Brewpubs currently represent the largest segment of craft beer. Of the 1,940 craft breweries in operation last year, 1,063 were brewpubs.

CONTRACT BREWING COMPANY: A contract brewery is one that hires another brewery to produce its beer – known as the producer-brewery – and/or a brewery with limited capacity that hires another brewery to produce additional quantities of its beer. A contract brewery handles the marketing, sales, and distribution of its beer, while the brewing and packaging of its beer is left to its producer-brewery.

Contract brewing is often the quickest and least expensive route to starting a new beer company. Most contract breweries pay flat fees to its producer-brewery based on a number of barrels produced. The benefits are clear: a contract brewery can build its brand without the difficult and time-consuming process of acquiring state and federal brewing licenses and none of upfront capital costs associated with the construction of a brewing facility.

A similar business model is that of an “alternating proprietorship,” or “altprop” for short.  While the BA does not designate an alternating proprietorship as a specific craft beer segment, the term is used by the TTB to describe an arrangement in which two or more people share the physical premises of a brewery. In most cases, an alternating proprietorship represents a contract in which an existing brewery with excess brewing capacity rents space and equipment to a tenant brewer, often a new entrant into the beer business.

REGIONAL CRAFT BREWERY: A regional craft brewery produces between 15,000 and 6,000,000 barrels of beer annually. With a growing number of microbreweries increasing production and expanding into new distribution territories, the number of regional craft breweries is on the rise, yet the segment is still the smallest within the craft beer industry. Nevertheless, these larger operations represent the largest sales growth for craft beer, so much so that the Brewers Association created what has come to be known as “The Sam Adams Provision.”

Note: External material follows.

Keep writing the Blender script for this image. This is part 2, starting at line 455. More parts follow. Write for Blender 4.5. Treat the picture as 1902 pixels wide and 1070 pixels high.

Up until 2011, the Brewers Association based the production ceiling for a craft brewery on a 1976 tax code which defined “a small brewery” as one that produced less than 2 million barrels of beer per year. By 2010, however, the Boston Beer Company (BBC), the largest craft brewery in the country and manufacturer of Samuel Adams beer, was approaching 2 million barrels of production, with expectations that it would exceed that amount within a short number of years.

While the BA refuted claims that it was changing its definition of craft beer in response to the growth of BBC, on December 20, 2010, the BA’s board of directors voted to alter the BA’s designation of “small” craft brewer to refer to “any independent brewery that produces up to 6 million barrels of traditional beer.” Notably, BBC is currently – and has always been – the only craft brewery that produces over 1 million barrels of beer.